While resorts segments thus far recorded an improvement in room rates and maintained occupancies, they added that city hotels are the ones that are getting hit the most. On a going concern, they are far below their net asset value. The hotel sector witnessed a decline in occupancies in many conglomerates in the last quarter primarily as a result of the increase in room inventory within Colombo.

“The competition is catching up with additional rooms by international chains coming in which is the main reason many want to exit the hotels and possibly sell them to foreigners,” the analyst said. He said that certain hotels were impacted due to the decline in room rates and occupancy during the quarter arising mainly due to price competition from their counterparts and a significant shift in guest preferences to informal stay experiences.

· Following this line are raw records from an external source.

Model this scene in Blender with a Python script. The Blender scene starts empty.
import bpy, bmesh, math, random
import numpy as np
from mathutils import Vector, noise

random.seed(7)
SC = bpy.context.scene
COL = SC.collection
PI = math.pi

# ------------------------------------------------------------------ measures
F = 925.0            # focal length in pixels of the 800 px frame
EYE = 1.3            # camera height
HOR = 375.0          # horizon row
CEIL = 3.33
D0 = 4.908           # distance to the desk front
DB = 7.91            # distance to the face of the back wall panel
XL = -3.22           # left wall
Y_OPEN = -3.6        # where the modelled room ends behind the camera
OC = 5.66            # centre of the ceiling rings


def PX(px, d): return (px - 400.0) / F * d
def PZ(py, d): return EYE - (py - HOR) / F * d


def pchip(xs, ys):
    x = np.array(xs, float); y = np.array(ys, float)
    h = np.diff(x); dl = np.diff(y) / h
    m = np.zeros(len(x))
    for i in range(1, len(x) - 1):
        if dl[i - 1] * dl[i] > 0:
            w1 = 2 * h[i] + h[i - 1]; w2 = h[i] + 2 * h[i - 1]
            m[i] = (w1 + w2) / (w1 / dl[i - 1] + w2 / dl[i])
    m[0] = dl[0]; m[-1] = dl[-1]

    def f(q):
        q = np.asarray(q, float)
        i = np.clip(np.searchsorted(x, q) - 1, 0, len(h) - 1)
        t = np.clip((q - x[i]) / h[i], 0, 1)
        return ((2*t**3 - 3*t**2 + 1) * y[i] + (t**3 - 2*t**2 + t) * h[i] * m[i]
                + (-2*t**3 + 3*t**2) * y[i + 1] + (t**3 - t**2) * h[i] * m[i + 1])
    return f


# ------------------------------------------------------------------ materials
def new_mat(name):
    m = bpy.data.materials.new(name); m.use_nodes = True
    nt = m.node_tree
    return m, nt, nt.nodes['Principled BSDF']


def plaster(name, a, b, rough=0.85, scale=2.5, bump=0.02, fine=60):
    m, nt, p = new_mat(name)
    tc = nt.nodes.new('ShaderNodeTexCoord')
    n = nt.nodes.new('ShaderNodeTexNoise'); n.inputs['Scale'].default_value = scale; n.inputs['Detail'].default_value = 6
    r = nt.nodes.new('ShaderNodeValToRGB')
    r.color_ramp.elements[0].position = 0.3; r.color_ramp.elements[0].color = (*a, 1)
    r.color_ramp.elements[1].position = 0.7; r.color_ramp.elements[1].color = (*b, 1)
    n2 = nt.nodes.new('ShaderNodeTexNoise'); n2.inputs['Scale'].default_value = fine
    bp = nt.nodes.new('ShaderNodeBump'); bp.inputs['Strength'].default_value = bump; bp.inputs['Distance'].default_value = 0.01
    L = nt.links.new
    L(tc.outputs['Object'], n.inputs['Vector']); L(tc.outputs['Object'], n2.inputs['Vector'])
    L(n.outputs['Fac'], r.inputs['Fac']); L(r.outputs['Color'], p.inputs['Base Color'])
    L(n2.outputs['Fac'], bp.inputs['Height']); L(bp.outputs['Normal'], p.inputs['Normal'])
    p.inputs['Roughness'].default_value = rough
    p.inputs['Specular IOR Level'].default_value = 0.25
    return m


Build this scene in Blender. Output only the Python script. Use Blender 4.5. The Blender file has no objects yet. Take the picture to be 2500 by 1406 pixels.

Demand for rooms of listed hotel operators has been enough to drive an increase in average room rate (ARR) to US$87 from $70 between 2014 and 2016, while occupancy stabilised at around 75 per cent during the same period, according to research by analysts.

The country has 22,000 star class hotel rooms in the formal sector which is expected to grow further by 6,500 rooms by 2020. At present the total investment is over $3 billion and is expected to further increase by $1.5 billion by 2020. This, by far is the highest investment any single sector has made in the country. The net earnings from tourist arrivals have now exceeded $3.5 billion (annually).